Since 2015 Virginia has been experiencing exponential growth in the number and size of solar projects proposed and approved. Recent legislation, financial incentives, and economic conditions all contribute to this trend. This surge in demand brings new questions and complex and unique policy challenges. As such, the focus of this program is to help policy-makers navigate the solar landscape, conduct research, and share best practices related to the siting of utility-scale solar facilities.

The future of solar in Virginia is guided by recent policy actions, as written in the Governor’s Executive Order 43 and supported by the Virginia Energy Plan.

SB-966 was signed into law in March 2018 and set the stage for the increased interest in solar energy production.

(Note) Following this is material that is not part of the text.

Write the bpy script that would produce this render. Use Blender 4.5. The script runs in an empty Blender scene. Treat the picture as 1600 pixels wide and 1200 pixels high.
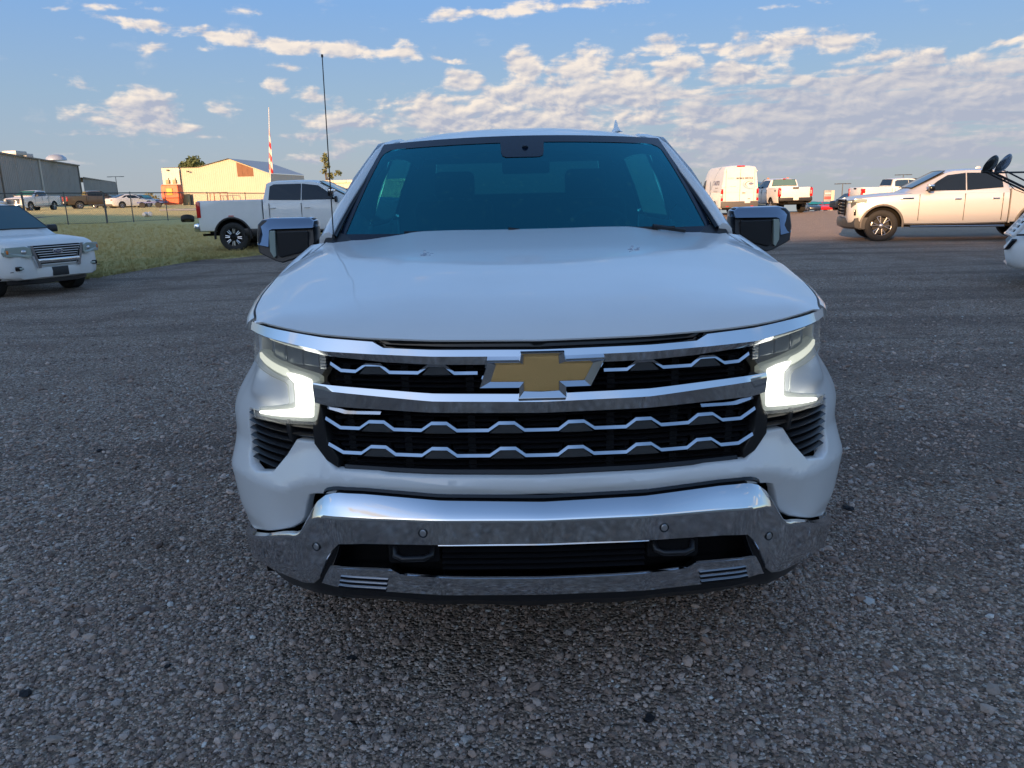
import bpy, bmesh, math, random
import numpy as np
from mathutils import Vector, Matrix, Euler
import mathutils.noise as mnoise
from mathutils.geometry import delaunay_2d_cdt
random.seed(7); rng = np.random.default_rng(7)
S = bpy.context.scene; COL = S.collection
R = math.radians
# ------------------------------------------------------------------ camera, sky, sun, exposure
CAM_H = 1.57
cam = bpy.data.objects.new('camera', bpy.data.cameras.new('camera')); COL.objects.link(cam)
cam.data.sensor_width = 36; cam.data.lens = 36*1202/1600
cam.data.clip_start = 0.05; cam.data.clip_end = 4000
cam.matrix_world = Matrix.Translation((0, 0, CAM_H)) @ Matrix.Rotation(R(76.0), 4, 'X') @ Matrix.Rotation(R(-1.35), 4, 'Z')
S.camera = cam
SUN_EL = 11.0; SUN_AZ = 205.0      # compass style: 0 = +Y, clockwise; the sun stands behind and to the left of the camera
SKY_STRENGTH = 0.10
world = bpy.data.worlds.new('World'); S.world = world; world.use_nodes = True
sun = bpy.data.objects.new('sun', bpy.data.lights.new('sun', 'SUN')); COL.objects.link(sun)
sun.data.energy = 2.8; sun.data.angle = R(0.6); sun.data.color = (1.0, 0.575, 0.27)
sd = Vector((math.sin(R(SUN_AZ))*math.cos(R(SUN_EL)), math.cos(R(SUN_AZ))*math.cos(R(SUN_EL)), math.sin(R(SUN_EL))))
sun.rotation_euler = sd.to_track_quat('Z', 'Y').to_euler()
S.view_settings.view_transform = 'Standard'; S.view_settings.look = 'None'
S.view_settings.exposure = 1.55; S.view_settings.gamma = 1.0; S.view_settings.use_curve_mapping = False
S.cycles.max_bounces = 8; S.cycles.transparent_max_bounces = 12
S.cycles.use_denoising = True

CLOUDS = [(-22.92,10.54,2.84,0.29,7,1),(-19.36,10.22,2.58,0.34,8,1),(-15.4,9.86,3.12,0.38,7,1),(-10.83,9.54,3.45,0.47,4,1),(-6.95,9.48,1.05,0.56,20,0.8),(-3.47,8.85,1.68,0.2,12,0.7),(-22.6,9.27,1.14,0.33,-10,0.6),(-19.83,9.53,1.1,0.23,0,0.5),(-1.15,11.86,3.94,0.42,-6,0.9),(5.41,12.06,5.58,0.34,-3,0.8),(-24.33,5.4,3.25,1.15,6,1.2),(-23.49,4.56,2.91,0.47,3,1.1),(-27.51,7.11,1.42,0.51,25,0.5),(-21.92,6.53,0.77,0.35,0,0.6),(-19.46,5.79,1.21,0.48,8,0.8),(-26.87,4.13,4.09,0.27,0,0.55),(-20.44,4.1,2.42,0.32,0,0.7),(-15.24,7.23,1.17,0.64,20,1),(-13.4,6.64,1.36,0.49,10,0.8),(-6.7,6.22,7.17,0.5,-3,0.8),(-10.3,4.99,5.32,0.59,0,0.9),(-4.51,5.35,3.38,1.34,0,1.2),(-13.85,3.96,1.72,0.58,0,0.8),(-13.09,2.69,2.62,0.43,0,0.7),(-10.41,3.51,3.11,0.6,0,0.6),(-3.08,7.42,1.61,0.82,0,1.1),(1.19,8.24,1.34,1.09,0,1.3),(5.18,8.12,1.85,1.21,0,1.3),(8.49,7.51,1.4,1.01,0,1.2),(11.73,7.64,1.45,1.04,0,1.2),(4.96,6.4,10.01,0.99,0,1.3),(2.7,4.99,11.48,1.02,0,1.2),(11.26,9.38,1.78,0.63,0,1.1),(14.84,8.97,1.73,0.35,5,1),(17.91,8.73,2.19,0.92,3,1.2),(22.38,8.83,1.87,0.67,0,1.1),(24.34,7.7,1.54,0.37,5,0.9),(27.59,7.34,1.11,0.51,12,1),(31.22,7.9,1.91,0.31,-14,0.9),(32.0,6.64,1.89,0.42,0,0.9),(25.55,6.41,9.66,0.97,-2,1.1),(27.5,4.65,10.52,1.95,0,1.3),(20.0,4.11,9.01,2.2,0,1.3),(15.75,7.23,2.66,0.71,-5,1.1),(22.12,1.99,13.31,1.22,0,1.1),(13.74,5.14,2.95,1.15,0,1.1),(15.09,3.3,4.97,0.83,0,1.2),(-27.84,9.61,2.1,0.18,0,0.3),(-28.93,11.25,3.08,0.2,0,0.4),(-25.13,11.61,3.29,0.28,0,0.5),(-16.43,11.71,2.44,0.26,0,0.4),(-28.8,2.97,3.23,0.23,0,0.35),(-27.83,2.39,2.18,0.19,0,0.3),(-24.12,2.57,2.32,0.2,0,0.3),(19.15,11.1,4.57,0.22,0,0.4),(-14.3,8.44,1.68,0.32,-5,0.4),(-17.63,7.87,0.57,0.39,0,0.4),(-11.78,8.35,0.51,0.36,0,0.4)]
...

It increased the amount of capacity that was deemed in the public interest from 50 MW to 5,000 MW (5 GW), as well as established renewable energy portfolio standards for public utilities.

Executive Order 43, signed in September 2019, builds on SB 966 by recognizing the need to mitigate climate change by transitioning to a modern electric grid that is dominated by clean energy. It establishes ambitious performance mandates: to produce 30% of Virginia’s electricity from renewables by 2030 and 100% from carbon-free sources by 2050.

The Virginia Energy Plan, which is updated annually, provides data and analysis on the current energy system, as well as recommendations for policy and programs related to energy generation, transmission, distribution, consumption, grid modernization, and the siting of resources and facilities. The latest version of The Commonwealth of Virginia’s Energy Plan was issued in 2018; it explicitly cites SB 966 in its recommendation to grow utility-scale, investor-owned renewable utilities by at least 500 MW per year. The Energy Plan also recommends additional resources be applied to identifying the best ways to approach renewable energy facility siting.

Furthermore, the economics and low cost of utility-scale solar make it the fastest growing segment of energy generation with vast potential to grow. It is widely recognized as a low carbon, affordable energy option, and there is high interest in developing generation and storage technologies to continue to reduce the cost and reliability associated with it.

State-wide economic development efforts have brought large corporate employers such as Amazon and Microsoft to Virginia, and with that comes their portfolio demands for clean energy and access to renewable energy purchasing options.

Finally, economic incentives, such as the state-mandated Machine & Tool tax which provide certain tax exemptions for projects up to 150 MW, reduces the tax liability developers and owners face, thereby incentivizing the development of solar projects.

Combined, these forces have positioned Virginia’s agencies and localities to be at the forefront of responding to a booming demand for solar energy. However, there are many challenges and opportunities associated with this responsibility. The Weldon Cooper Center and its partner at UVA, Environmental Resilience Institute, are leading the way by bringing together stakeholders, facilitating critical conversations, and developing key research initiatives and tools to help decision-makers implement the economic, social, land use, and environmental policies that will enable Virginia’s clean energy future.